From a glance the scope of these more open-ended areas reminded me very much of the sort of zones you might find in CBU3’s history with Final Fantasy XI and XIV; not quite huge, spanning environments, but also considerably more than just a linear affair. For a more “Western RPG” comparison point, I’d say it falls in line with the scope that CD Projekt Red set for The Witcher 1 and 2. 

The game’s RPG elements are most obvious at Cid’s Hideaway - the main hub of the game, where you’ll interact with NPCs, shops, engage with the training room, and much more. It’s truly a hub that reminds me, particularly of my experience with Capcom’s Monster Hunter series; it’s a home in every sense of the word for Clive, and there’s a hope that it will evolve over the course of the game. We already know that the missions you collect here will be what pushes you forward in both the story-linked linear areas, as well as the more open-ended zones mentioned above.

What’s perhaps most curious is that this preview beat of Final Fantasy XVI was sold as the ‘RPG beat’. It was where we were going to see the title’s role-playing credentials and understand the depth beneath the action combat. But I walked away not really much wiser as to how deep that particular rabbit hole goes.

For all intents and purposes, this extensive hands-on gave the air of an action game - though a particularly lavish one with some role-playing hooks. There’s no shame in that, either - we cover plenty of games like that on RPG Site, such as the recently-released Star Wars Jedi Survivor.
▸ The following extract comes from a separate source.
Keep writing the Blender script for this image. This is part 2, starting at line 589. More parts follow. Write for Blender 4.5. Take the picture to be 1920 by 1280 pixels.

But beyond giving us a glimpse into a story that seems worthy of Final Fantasy’s narrative legacy in its ambition, this hands-on left it still too hard to tell just how tightly the RPG mechanics fit into the game - or indeed tell how integral or extensive they are.

Whether that was an intentional decision by Square Enix is impossible to tell; though it does leave us with some pressing questions as we wait for the game’s release. For now, Final Fantasy XVI is setting itself up to be one of the most exciting releases of the year - though how much meat there is on these sturdy bones for RPG fans really remains to be seen.